§ TO BE DONE
Copy every entry exactly.

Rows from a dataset
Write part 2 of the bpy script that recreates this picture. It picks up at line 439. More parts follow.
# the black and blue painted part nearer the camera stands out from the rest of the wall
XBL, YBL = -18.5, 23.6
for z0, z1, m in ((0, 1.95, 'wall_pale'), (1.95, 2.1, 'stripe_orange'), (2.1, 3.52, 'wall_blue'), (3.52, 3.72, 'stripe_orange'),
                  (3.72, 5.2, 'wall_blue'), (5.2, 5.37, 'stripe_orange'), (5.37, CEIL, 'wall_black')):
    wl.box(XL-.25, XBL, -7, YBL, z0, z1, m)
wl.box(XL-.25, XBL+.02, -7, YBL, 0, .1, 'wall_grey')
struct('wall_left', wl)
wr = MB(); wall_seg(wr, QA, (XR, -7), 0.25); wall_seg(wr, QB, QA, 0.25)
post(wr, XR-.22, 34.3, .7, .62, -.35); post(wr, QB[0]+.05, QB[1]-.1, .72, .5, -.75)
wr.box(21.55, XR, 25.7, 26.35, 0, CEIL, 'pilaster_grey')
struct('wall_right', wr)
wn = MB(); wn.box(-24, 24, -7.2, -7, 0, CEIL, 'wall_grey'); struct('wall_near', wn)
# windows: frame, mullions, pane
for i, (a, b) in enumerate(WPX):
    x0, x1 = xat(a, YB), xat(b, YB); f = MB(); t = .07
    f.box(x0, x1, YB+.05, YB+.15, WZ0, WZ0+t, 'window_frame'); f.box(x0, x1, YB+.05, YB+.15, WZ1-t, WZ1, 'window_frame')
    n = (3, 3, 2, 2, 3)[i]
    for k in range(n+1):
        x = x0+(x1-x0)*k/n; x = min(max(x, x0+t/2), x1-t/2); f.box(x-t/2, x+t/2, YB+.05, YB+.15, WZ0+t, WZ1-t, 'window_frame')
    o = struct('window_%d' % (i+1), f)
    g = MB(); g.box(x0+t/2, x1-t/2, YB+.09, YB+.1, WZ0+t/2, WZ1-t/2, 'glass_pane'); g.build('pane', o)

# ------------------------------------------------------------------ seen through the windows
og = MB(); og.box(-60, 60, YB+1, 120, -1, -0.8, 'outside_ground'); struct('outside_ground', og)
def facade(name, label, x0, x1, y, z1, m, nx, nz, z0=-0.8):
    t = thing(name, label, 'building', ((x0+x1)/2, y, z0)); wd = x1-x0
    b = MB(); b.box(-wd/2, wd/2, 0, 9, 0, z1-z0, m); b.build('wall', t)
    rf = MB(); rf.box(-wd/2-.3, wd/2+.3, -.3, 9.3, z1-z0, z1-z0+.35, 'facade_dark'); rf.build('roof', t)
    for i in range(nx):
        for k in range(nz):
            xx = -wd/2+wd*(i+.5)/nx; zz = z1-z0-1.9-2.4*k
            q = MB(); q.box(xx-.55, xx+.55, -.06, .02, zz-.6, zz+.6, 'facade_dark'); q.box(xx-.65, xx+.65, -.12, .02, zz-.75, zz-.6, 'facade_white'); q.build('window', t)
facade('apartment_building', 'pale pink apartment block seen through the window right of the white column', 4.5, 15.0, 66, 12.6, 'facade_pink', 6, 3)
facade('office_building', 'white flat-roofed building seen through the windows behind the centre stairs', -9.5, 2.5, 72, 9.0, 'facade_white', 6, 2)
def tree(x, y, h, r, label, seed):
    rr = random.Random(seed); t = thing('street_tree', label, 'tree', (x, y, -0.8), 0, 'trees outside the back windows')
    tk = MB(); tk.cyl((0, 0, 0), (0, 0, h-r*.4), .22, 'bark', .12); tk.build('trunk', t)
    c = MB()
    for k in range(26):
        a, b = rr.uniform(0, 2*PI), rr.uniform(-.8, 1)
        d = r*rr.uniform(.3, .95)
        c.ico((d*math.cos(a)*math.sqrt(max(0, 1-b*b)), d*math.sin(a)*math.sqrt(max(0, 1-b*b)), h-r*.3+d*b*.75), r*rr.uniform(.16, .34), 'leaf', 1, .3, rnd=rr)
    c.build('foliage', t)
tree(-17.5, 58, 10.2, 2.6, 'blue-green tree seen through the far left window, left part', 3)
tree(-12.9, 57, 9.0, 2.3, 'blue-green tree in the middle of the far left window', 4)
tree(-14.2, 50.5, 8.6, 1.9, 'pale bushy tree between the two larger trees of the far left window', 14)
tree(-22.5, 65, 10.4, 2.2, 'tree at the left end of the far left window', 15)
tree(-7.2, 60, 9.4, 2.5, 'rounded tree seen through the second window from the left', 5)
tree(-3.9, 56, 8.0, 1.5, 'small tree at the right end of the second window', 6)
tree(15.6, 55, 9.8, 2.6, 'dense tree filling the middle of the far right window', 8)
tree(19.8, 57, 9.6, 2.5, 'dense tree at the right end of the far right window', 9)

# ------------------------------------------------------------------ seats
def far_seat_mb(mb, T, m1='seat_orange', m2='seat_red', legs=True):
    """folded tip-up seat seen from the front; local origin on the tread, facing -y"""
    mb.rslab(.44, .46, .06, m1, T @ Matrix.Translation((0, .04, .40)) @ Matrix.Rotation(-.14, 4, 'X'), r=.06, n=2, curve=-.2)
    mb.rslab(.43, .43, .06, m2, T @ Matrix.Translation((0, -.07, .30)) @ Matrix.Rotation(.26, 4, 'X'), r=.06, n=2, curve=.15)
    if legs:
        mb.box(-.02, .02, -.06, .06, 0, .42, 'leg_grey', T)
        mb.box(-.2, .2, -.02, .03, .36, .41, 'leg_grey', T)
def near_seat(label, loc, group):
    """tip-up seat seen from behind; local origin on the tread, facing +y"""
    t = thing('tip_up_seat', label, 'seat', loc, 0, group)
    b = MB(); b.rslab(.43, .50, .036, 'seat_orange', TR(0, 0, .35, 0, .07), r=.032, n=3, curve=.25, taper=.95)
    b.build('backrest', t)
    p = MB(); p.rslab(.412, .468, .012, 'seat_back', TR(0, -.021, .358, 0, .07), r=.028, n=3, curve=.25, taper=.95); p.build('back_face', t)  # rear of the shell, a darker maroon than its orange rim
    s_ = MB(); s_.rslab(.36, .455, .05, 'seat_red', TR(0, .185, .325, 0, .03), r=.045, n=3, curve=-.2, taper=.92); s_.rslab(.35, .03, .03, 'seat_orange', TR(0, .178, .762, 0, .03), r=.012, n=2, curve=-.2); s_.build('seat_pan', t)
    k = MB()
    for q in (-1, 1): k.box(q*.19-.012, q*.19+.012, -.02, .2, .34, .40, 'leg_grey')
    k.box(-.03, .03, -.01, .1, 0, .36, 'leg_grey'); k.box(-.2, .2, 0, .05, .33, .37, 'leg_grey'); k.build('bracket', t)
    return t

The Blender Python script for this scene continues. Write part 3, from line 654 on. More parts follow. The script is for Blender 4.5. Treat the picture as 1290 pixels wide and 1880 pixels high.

§ OUTPUT FOR THIS EXERCISE
Write part 2 of the bpy script that recreates this picture. It picks up at line 439. More parts follow.
# the black and blue painted part nearer the camera stands out from the rest of the wall
XBL, YBL = -18.5, 23.6
for z0, z1, m in ((0, 1.95, 'wall_pale'), (1.95, 2.1, 'stripe_orange'), (2.1, 3.52, 'wall_blue'), (3.52, 3.72, 'stripe_orange'),
                  (3.72, 5.2, 'wall_blue'), (5.2, 5.37, 'stripe_orange'), (5.37, CEIL, 'wall_black')):
    wl.box(XL-.25, XBL, -7, YBL, z0, z1, m)
wl.box(XL-.25, XBL+.02, -7, YBL, 0, .1, 'wall_grey')
struct('wall_left', wl)
wr = MB(); wall_seg(wr, QA, (XR, -7), 0.25); wall_seg(wr, QB, QA, 0.25)
post(wr, XR-.22, 34.3, .7, .62, -.35); post(wr, QB[0]+.05, QB[1]-.1, .72, .5, -.75)
wr.box(21.55, XR, 25.7, 26.35, 0, CEIL, 'pilaster_grey')
struct('wall_right', wr)
wn = MB(); wn.box(-24, 24, -7.2, -7, 0, CEIL, 'wall_grey'); struct('wall_near', wn)
# windows: frame, mullions, pane
for i, (a, b) in enumerate(WPX):
    x0, x1 = xat(a, YB), xat(b, YB); f = MB(); t = .07
    f.box(x0, x1, YB+.05, YB+.15, WZ0, WZ0+t, 'window_frame'); f.box(x0, x1, YB+.05, YB+.15, WZ1-t, WZ1, 'window_frame')
    n = (3, 3, 2, 2, 3)[i]
    for k in range(n+1):
        x = x0+(x1-x0)*k/n; x = min(max(x, x0+t/2), x1-t/2); f.box(x-t/2, x+t/2, YB+.05, YB+.15, WZ0+t, WZ1-t, 'window_frame')
    o = struct('window_%d' % (i+1), f)
    g = MB(); g.box(x0+t/2, x1-t/2, YB+.09, YB+.1, WZ0+t/2, WZ1-t/2, 'glass_pane'); g.build('pane', o)

# ------------------------------------------------------------------ seen through the windows
og = MB(); og.box(-60, 60, YB+1, 120, -1, -0.8, 'outside_ground'); struct('outside_ground', og)
def facade(name, label, x0, x1, y, z1, m, nx, nz, z0=-0.8):
    t = thing(name, label, 'building', ((x0+x1)/2, y, z0)); wd = x1-x0
    b = MB(); b.box(-wd/2, wd/2, 0, 9, 0, z1-z0, m); b.build('wall', t)
    rf = MB(); rf.box(-wd/2-.3, wd/2+.3, -.3, 9.3, z1-z0, z1-z0+.35, 'facade_dark'); rf.build('roof', t)
    for i in range(nx):
        for k in range(nz):
            xx = -wd/2+wd*(i+.5)/nx; zz = z1-z0-1.9-2.4*k
            q = MB(); q.box(xx-.55, xx+.55, -.06, .02, zz-.6, zz+.6, 'facade_dark'); q.box(xx-.65, xx+.65, -.12, .02, zz-.75, zz-.6, 'facade_white'); q.build('window', t)
facade('apartment_building', 'pale pink apartment block seen through the window right of the white column', 4.5, 15.0, 66, 12.6, 'facade_pink', 6, 3)
facade('office_building', 'white flat-roofed building seen through the windows behind the centre stairs', -9.5, 2.5, 72, 9.0, 'facade_white', 6, 2)
def tree(x, y, h, r, label, seed):
    rr = random.Random(seed); t = thing('street_tree', label, 'tree', (x, y, -0.8), 0, 'trees outside the back windows')
    tk = MB(); tk.cyl((0, 0, 0), (0, 0, h-r*.4), .22, 'bark', .12); tk.build('trunk', t)
    c = MB()
    for k in range(26):
        a, b = rr.uniform(0, 2*PI), rr.uniform(-.8, 1)
        d = r*rr.uniform(.3, .95)
        c.ico((d*math.cos(a)*math.sqrt(max(0, 1-b*b)), d*math.sin(a)*math.sqrt(max(0, 1-b*b)), h-r*.3+d*b*.75), r*rr.uniform(.16, .34), 'leaf', 1, .3, rnd=rr)
    c.build('foliage', t)
tree(-17.5, 58, 10.2, 2.6, 'blue-green tree seen through the far left window, left part', 3)
tree(-12.9, 57, 9.0, 2.3, 'blue-green tree in the middle of the far left window', 4)
tree(-14.2, 50.5, 8.6, 1.9, 'pale bushy tree between the two larger trees of the far left window', 14)
tree(-22.5, 65, 10.4, 2.2, 'tree at the left end of the far left window', 15)
tree(-7.2, 60, 9.4, 2.5, 'rounded tree seen through the second window from the left', 5)
tree(-3.9, 56, 8.0, 1.5, 'small tree at the right end of the second window', 6)
tree(15.6, 55, 9.8, 2.6, 'dense tree filling the middle of the far right window', 8)
tree(19.8, 57, 9.6, 2.5, 'dense tree at the right end of the far right window', 9)

# ------------------------------------------------------------------ seats
def far_seat_mb(mb, T, m1='seat_orange', m2='seat_red', legs=True):
    """folded tip-up seat seen from the front; local origin on the tread, facing -y"""
    mb.rslab(.44, .46, .06, m1, T @ Matrix.Translation((0, .04, .40)) @ Matrix.Rotation(-.14, 4, 'X'), r=.06, n=2, curve=-.2)
    mb.rslab(.43, .43, .06, m2, T @ Matrix.Translation((0, -.07, .30)) @ Matrix.Rotation(.26, 4, 'X'), r=.06, n=2, curve=.15)
    if legs:
        mb.box(-.02, .02, -.06, .06, 0, .42, 'leg_grey', T)
        mb.box(-.2, .2, -.02, .03, .36, .41, 'leg_grey', T)
def near_seat(label, loc, group):
    """tip-up seat seen from behind; local origin on the tread, facing +y"""
    t = thing('tip_up_seat', label, 'seat', loc, 0, group)
    b = MB(); b.rslab(.43, .50, .036, 'seat_orange', TR(0, 0, .35, 0, .07), r=.032, n=3, curve=.25, taper=.95)
    b.build('backrest', t)
    p = MB(); p.rslab(.412, .468, .012, 'seat_back', TR(0, -.021, .358, 0, .07), r=.028, n=3, curve=.25, taper=.95); p.build('back_face', t)  # rear of the shell, a darker maroon than its orange rim
    s_ = MB(); s_.rslab(.36, .455, .05, 'seat_red', TR(0, .185, .325, 0, .03), r=.045, n=3, curve=-.2, taper=.92); s_.rslab(.35, .03, .03, 'seat_orange', TR(0, .178, .762, 0, .03), r=.012, n=2, curve=-.2); s_.build('seat_pan', t)
    k = MB()
    for q in (-1, 1): k.box(q*.19-.012, q*.19+.012, -.02, .2, .34, .40, 'leg_grey')
    k.box(-.03, .03, -.01, .1, 0, .36, 'leg_grey'); k.box(-.2, .2, 0, .05, .33, .37, 'leg_grey'); k.build('bracket', t)
    return t

The Blender Python script for this scene continues. Write part 3, from line 654 on. More parts follow. The script is for Blender 4.5. Treat the picture as 1290 pixels wide and 1880 pixels high.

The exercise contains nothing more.